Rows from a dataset
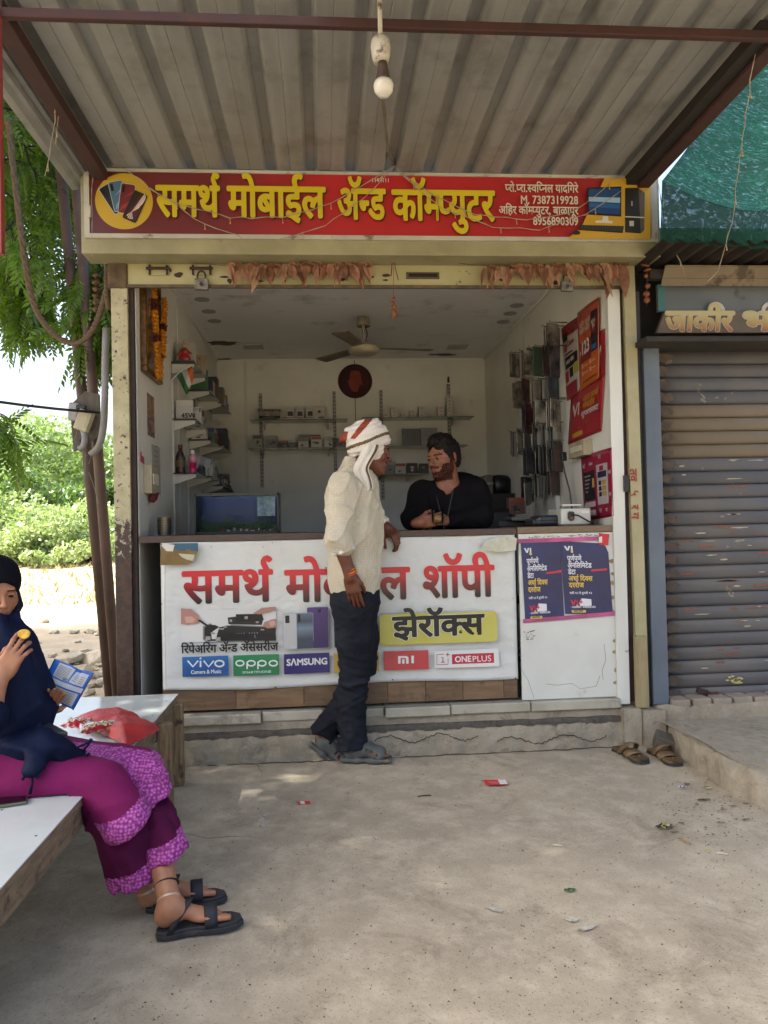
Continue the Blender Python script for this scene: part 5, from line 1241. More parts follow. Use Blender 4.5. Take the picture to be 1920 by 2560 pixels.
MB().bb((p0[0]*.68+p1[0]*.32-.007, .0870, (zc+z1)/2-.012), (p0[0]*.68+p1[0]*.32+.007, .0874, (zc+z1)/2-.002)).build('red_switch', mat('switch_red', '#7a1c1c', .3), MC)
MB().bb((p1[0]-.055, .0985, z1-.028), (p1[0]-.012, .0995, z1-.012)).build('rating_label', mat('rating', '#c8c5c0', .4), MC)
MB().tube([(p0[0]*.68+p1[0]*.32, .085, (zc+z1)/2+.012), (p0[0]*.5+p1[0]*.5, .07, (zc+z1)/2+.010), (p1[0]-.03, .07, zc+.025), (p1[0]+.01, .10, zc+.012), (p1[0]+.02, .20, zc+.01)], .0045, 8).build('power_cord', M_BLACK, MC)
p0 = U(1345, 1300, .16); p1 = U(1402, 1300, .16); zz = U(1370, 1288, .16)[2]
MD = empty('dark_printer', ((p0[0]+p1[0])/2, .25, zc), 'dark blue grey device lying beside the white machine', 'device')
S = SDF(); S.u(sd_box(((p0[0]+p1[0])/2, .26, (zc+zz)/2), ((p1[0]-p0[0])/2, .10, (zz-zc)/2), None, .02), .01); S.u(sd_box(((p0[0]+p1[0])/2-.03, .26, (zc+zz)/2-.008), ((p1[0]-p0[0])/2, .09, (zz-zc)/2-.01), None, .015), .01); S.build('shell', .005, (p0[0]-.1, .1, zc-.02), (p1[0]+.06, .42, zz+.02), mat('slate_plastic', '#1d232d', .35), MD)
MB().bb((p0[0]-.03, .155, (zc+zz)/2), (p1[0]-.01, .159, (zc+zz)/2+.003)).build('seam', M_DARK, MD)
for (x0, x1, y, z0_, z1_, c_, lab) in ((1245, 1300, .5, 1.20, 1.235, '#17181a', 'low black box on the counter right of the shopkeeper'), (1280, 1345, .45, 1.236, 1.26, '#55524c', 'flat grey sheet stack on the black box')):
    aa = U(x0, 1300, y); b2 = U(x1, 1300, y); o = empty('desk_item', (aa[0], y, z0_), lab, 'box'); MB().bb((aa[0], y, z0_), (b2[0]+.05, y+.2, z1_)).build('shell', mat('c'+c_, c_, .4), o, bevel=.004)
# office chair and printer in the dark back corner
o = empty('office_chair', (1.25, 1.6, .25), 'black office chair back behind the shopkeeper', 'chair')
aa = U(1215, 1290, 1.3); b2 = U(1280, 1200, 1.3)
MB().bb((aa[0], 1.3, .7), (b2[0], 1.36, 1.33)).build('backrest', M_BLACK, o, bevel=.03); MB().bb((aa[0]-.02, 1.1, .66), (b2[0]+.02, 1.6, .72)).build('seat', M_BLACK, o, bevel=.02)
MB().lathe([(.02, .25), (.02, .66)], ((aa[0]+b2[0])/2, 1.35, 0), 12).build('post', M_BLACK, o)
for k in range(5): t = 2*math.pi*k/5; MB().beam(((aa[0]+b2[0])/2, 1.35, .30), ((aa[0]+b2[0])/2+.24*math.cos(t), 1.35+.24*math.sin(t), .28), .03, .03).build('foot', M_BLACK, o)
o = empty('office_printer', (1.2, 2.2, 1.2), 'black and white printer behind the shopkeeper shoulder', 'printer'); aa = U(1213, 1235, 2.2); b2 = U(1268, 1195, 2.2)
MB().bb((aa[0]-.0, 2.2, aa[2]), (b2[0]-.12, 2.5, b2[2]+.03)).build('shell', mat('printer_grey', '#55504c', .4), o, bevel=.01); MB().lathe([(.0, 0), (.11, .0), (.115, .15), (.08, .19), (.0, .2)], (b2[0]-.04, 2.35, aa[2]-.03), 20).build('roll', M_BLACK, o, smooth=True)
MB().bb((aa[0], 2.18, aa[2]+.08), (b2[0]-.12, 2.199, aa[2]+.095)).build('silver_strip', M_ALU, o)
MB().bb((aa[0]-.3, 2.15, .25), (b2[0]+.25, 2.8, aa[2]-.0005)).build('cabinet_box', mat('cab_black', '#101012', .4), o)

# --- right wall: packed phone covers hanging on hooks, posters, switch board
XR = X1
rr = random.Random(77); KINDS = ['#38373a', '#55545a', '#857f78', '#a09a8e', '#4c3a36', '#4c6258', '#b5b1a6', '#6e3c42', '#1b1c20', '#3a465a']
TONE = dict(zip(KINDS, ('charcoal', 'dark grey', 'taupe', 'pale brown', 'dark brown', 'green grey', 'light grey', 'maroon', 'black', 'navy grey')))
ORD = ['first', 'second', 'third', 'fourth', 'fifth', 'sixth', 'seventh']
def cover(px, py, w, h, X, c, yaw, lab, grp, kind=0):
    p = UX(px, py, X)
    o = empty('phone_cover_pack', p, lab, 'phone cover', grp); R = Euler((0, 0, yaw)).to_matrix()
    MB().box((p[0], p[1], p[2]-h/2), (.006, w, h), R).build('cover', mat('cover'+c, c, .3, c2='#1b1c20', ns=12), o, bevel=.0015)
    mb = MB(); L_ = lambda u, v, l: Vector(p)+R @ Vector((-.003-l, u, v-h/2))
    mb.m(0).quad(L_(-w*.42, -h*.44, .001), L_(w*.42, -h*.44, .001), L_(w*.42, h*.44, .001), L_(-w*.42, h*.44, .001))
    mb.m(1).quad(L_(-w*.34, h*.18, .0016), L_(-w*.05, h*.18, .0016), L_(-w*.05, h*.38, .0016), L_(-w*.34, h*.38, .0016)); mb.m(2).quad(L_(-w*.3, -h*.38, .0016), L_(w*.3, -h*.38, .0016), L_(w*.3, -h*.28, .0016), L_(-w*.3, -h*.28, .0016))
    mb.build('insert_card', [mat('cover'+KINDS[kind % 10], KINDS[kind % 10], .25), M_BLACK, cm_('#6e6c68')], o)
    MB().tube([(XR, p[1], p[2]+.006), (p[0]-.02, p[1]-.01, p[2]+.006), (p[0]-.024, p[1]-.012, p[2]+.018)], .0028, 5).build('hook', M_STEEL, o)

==

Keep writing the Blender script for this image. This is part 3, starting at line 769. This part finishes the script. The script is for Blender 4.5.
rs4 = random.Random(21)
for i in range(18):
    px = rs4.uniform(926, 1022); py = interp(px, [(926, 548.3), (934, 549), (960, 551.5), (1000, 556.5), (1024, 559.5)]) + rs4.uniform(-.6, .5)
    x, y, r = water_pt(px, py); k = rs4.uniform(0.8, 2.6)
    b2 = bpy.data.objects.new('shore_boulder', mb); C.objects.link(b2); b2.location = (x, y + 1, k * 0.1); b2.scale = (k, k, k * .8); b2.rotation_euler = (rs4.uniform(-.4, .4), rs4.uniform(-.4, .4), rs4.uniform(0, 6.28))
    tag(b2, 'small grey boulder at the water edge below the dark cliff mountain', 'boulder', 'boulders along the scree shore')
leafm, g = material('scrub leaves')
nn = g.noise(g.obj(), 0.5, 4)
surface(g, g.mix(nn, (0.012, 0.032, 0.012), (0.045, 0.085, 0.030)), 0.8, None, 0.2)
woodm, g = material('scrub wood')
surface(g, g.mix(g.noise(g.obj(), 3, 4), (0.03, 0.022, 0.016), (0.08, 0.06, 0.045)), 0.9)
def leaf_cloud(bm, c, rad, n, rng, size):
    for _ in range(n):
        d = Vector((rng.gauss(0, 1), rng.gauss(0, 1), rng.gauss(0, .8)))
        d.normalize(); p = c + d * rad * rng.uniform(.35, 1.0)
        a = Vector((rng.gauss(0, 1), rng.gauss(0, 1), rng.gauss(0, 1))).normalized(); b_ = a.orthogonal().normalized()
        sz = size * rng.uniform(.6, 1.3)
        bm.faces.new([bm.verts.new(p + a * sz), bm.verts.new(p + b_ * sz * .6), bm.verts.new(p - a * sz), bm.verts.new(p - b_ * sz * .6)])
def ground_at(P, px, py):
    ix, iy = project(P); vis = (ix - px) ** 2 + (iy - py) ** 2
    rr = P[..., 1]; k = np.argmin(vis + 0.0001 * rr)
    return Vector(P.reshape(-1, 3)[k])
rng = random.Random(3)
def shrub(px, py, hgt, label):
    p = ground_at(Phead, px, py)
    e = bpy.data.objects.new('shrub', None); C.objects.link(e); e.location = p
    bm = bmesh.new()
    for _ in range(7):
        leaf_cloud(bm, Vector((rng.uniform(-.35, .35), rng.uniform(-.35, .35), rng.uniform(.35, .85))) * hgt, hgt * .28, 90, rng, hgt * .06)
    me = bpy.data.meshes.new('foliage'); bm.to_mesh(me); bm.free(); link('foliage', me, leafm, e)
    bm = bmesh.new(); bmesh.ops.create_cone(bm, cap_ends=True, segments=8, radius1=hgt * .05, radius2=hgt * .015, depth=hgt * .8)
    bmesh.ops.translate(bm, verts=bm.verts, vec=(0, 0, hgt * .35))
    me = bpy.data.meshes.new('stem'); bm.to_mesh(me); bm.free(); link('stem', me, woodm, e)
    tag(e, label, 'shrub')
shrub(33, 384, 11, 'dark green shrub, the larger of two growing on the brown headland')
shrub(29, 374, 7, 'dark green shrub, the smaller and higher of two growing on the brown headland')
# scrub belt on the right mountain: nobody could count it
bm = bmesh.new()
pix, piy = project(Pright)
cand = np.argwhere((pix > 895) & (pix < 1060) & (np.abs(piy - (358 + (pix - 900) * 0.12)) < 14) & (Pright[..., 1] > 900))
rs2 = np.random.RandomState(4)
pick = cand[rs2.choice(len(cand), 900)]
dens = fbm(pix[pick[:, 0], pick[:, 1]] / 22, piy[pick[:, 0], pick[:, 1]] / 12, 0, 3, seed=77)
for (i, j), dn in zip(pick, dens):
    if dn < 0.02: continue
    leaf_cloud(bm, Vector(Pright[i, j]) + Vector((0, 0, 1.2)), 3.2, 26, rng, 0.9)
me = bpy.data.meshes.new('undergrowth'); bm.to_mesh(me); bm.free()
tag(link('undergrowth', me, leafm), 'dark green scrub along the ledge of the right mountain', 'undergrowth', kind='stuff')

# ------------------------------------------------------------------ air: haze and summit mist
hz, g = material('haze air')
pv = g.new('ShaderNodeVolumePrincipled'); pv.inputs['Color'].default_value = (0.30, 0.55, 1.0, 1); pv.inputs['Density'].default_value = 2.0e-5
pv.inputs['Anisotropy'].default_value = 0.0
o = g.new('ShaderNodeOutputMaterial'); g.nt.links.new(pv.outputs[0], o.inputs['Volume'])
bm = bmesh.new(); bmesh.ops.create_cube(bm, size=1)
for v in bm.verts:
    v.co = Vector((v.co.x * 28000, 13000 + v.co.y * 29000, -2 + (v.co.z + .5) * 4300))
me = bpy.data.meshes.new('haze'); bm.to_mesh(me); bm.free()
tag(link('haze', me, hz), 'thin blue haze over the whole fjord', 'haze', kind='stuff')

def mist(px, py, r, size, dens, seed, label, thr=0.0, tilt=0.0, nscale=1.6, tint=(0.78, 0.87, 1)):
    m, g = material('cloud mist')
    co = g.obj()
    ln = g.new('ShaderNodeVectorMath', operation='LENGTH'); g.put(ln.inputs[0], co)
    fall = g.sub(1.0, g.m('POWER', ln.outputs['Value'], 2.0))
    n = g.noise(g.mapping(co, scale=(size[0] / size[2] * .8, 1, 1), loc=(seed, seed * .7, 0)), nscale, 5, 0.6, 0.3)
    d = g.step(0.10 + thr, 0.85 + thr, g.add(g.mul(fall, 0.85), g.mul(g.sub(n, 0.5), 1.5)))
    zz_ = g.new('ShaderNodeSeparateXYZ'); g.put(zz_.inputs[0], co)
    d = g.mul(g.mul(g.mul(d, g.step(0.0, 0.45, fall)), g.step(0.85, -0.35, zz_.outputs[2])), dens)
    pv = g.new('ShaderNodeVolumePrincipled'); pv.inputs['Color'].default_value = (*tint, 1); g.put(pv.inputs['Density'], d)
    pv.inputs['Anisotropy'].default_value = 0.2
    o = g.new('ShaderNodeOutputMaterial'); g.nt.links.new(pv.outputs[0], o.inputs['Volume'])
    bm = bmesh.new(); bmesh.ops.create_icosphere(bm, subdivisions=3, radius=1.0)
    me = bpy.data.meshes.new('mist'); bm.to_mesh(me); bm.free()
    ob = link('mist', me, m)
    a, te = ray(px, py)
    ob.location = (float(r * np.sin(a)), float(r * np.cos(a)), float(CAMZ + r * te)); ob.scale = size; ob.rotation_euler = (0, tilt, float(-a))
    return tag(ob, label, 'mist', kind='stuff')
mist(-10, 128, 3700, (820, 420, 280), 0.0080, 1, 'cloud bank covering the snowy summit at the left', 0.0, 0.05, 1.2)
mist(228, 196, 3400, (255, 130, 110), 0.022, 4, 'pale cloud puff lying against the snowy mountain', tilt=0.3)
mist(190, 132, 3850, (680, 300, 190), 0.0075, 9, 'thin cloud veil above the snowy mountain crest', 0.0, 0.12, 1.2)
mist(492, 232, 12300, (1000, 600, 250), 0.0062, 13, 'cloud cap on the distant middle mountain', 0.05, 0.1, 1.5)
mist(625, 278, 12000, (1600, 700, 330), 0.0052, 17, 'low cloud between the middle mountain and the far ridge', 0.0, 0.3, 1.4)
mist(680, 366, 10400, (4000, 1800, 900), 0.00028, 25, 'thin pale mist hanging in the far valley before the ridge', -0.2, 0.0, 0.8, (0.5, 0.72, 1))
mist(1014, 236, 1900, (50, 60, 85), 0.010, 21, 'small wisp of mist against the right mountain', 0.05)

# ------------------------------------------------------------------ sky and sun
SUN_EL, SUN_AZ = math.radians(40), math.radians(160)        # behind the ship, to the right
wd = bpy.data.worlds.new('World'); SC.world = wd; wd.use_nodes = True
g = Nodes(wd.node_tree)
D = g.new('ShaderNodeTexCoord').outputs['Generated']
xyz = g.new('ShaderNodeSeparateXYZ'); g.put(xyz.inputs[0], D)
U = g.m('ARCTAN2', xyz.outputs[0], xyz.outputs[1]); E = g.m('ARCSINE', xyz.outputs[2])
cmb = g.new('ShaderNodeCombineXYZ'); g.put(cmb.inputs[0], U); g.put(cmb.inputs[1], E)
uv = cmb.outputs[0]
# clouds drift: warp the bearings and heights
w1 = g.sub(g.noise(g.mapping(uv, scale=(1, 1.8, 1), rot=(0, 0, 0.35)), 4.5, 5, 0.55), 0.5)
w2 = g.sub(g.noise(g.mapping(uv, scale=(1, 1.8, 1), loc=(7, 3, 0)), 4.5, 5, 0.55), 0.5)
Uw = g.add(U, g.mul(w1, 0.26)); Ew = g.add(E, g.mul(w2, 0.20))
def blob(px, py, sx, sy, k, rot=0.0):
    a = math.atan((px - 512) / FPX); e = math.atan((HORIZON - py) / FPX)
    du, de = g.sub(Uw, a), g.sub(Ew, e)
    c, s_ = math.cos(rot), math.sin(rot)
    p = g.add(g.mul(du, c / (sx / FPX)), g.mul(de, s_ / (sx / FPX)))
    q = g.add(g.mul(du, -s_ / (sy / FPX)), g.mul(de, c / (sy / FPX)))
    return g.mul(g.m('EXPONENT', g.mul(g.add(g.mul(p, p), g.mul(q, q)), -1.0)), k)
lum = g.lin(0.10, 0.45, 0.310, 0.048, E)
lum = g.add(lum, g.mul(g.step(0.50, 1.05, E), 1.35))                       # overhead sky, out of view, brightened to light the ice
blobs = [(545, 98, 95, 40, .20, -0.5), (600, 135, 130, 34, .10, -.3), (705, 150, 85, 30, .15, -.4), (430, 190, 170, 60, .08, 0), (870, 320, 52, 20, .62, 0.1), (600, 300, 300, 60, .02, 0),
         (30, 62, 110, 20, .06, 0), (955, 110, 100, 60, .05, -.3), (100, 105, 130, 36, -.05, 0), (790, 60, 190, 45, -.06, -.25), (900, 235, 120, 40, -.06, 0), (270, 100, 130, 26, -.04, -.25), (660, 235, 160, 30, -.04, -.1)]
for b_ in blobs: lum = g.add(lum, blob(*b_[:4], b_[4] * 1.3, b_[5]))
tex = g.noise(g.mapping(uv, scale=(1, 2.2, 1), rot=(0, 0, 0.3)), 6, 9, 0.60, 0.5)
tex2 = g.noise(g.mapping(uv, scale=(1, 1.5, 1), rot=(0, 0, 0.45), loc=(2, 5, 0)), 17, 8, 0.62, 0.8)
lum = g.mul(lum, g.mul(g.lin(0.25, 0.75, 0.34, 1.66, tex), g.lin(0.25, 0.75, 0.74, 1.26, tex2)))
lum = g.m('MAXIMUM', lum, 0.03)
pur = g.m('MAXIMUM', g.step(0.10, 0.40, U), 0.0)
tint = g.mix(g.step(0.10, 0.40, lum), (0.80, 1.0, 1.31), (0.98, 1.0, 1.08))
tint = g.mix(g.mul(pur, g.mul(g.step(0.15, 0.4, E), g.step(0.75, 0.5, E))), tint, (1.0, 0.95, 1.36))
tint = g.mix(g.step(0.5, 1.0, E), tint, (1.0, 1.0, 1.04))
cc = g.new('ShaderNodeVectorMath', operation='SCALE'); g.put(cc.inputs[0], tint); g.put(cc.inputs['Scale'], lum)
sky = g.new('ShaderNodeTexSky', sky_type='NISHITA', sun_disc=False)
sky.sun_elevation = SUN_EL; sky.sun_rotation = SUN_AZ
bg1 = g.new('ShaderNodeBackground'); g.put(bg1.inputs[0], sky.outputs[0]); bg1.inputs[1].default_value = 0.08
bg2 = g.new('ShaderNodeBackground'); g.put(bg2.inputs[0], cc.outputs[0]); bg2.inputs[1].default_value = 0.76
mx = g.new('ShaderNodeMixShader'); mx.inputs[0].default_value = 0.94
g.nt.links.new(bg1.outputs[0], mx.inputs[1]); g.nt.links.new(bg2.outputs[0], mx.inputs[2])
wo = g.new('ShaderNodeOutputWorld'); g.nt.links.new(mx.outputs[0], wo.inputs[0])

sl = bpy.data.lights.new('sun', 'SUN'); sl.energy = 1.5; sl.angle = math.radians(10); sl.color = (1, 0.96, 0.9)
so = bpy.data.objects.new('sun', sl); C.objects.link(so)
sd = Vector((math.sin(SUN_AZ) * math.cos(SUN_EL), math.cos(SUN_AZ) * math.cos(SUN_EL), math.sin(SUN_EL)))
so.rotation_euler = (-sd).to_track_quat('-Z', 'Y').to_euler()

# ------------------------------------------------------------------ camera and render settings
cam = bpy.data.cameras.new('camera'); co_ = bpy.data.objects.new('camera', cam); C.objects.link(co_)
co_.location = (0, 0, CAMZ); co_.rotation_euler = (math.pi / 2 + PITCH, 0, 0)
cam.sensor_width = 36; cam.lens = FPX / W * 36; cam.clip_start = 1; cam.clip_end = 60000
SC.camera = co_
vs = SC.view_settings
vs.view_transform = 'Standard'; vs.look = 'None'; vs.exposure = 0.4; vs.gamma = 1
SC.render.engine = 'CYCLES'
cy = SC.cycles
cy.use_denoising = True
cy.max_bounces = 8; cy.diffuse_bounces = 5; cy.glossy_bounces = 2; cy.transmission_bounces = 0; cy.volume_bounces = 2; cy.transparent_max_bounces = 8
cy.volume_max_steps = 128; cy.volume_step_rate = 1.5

* * *

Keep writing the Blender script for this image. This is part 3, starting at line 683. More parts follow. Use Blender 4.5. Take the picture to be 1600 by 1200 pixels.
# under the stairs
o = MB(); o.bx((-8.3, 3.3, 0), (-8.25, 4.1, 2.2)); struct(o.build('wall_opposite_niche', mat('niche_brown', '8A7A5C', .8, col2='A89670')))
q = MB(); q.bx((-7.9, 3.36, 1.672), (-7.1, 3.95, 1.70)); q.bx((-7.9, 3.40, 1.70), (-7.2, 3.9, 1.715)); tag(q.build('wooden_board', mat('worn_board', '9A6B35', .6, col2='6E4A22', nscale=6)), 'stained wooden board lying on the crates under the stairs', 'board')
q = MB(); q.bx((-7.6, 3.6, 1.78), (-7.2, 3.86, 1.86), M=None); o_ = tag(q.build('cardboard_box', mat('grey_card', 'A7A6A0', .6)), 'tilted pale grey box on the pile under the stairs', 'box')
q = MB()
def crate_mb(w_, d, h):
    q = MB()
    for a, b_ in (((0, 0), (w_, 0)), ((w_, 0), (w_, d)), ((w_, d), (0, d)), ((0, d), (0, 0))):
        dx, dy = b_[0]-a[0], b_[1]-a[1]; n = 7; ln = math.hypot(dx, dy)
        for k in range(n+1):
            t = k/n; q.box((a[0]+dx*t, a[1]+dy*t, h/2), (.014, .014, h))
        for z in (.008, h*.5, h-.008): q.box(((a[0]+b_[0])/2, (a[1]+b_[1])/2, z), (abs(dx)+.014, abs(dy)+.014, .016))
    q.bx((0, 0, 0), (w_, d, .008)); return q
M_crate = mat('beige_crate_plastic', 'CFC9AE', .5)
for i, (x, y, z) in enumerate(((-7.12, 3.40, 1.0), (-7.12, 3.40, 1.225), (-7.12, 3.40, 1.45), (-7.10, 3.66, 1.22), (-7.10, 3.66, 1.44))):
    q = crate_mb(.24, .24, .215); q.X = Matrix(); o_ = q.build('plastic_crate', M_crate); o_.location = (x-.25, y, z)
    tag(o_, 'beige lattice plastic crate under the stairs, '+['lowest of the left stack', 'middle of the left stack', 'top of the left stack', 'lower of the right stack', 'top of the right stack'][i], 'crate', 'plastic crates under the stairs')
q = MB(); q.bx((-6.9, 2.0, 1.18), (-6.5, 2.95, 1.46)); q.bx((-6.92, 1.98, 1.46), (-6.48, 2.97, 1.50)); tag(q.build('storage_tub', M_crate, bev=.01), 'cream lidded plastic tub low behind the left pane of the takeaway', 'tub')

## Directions
The word "image" appears in how many lines of the records? Give the number only.

## Solution for this task
2